Canada’s 2011 census saw the population tick in at just under 33.5 million, a 6% increase from the 2006 census of 31.6 million. By 2016, the national population had risen to over 35 million people, and Statscan estimates that over 38 million live in Canada as of this year. In just a decade, over 4.5 million more people live in this country, and that has placed huge pressures on housing, employment, and our environment. That’s the net equivalent of adding the population of Toronto, Mississauga, and Brampton to the country. Long term estimates project 46.5 million people living in this country in 20 years. Immigration will continue to increase throughout the 21st century. The bulk of immigrants settle in three regions, already plagued with serious housing supply issues (the GTA, Greater Vancouver, and the Greater Montreal area).
How will we house the many millions that have arrived and that have ambitious housing aspirations, let alone the millions more that are coming? Experts are calling for ambitious, broad public policy measures. The dependence on urban sprawl, and building vast suburban lots of detached housing can’t continue forever. Accessible land is in short supply, and is extremely expensive. Canadian society is far too decentralized, individualistic, and suburban to fully embrace the kind of densification that has been the norm in many societies around the world where populations are large and where land is limited – Hong Kong, Tokyo, London, Manhattan. Experts, however, believe that intensification, redevelopment, and densification are the only ways enough ‘affordable’ housing stock can be brought onto the market to meet growing demand.

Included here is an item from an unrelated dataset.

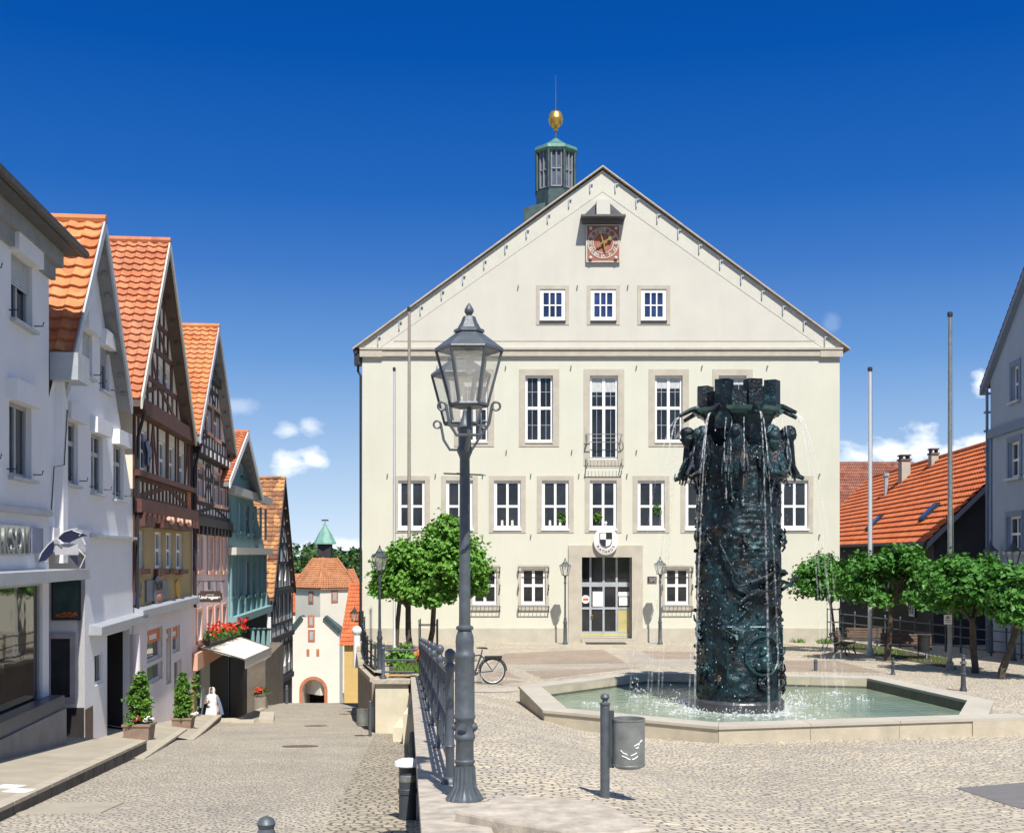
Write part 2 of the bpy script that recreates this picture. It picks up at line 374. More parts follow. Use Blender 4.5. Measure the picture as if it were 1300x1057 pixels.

If immigration continues to surge, and the Trudeau Government is banking on it to, a detached home will become a luxury with average prices hitting well over $1 million in more and more parts of the country. While Canada is an enormous country, only 4% of its surface area is arable, and 90% of the rapidly growing population lives within a very narrow belt of this land adjacent to the U.S. border. It is estimated that every day, Ontario loses 175 acres of land to development. Population density in southern Ontario is rapidly increasing, and some believe that unless densification proceeds effectively and rapidly, we will have to build homes on protected and designated land to meet demand and consumer choices.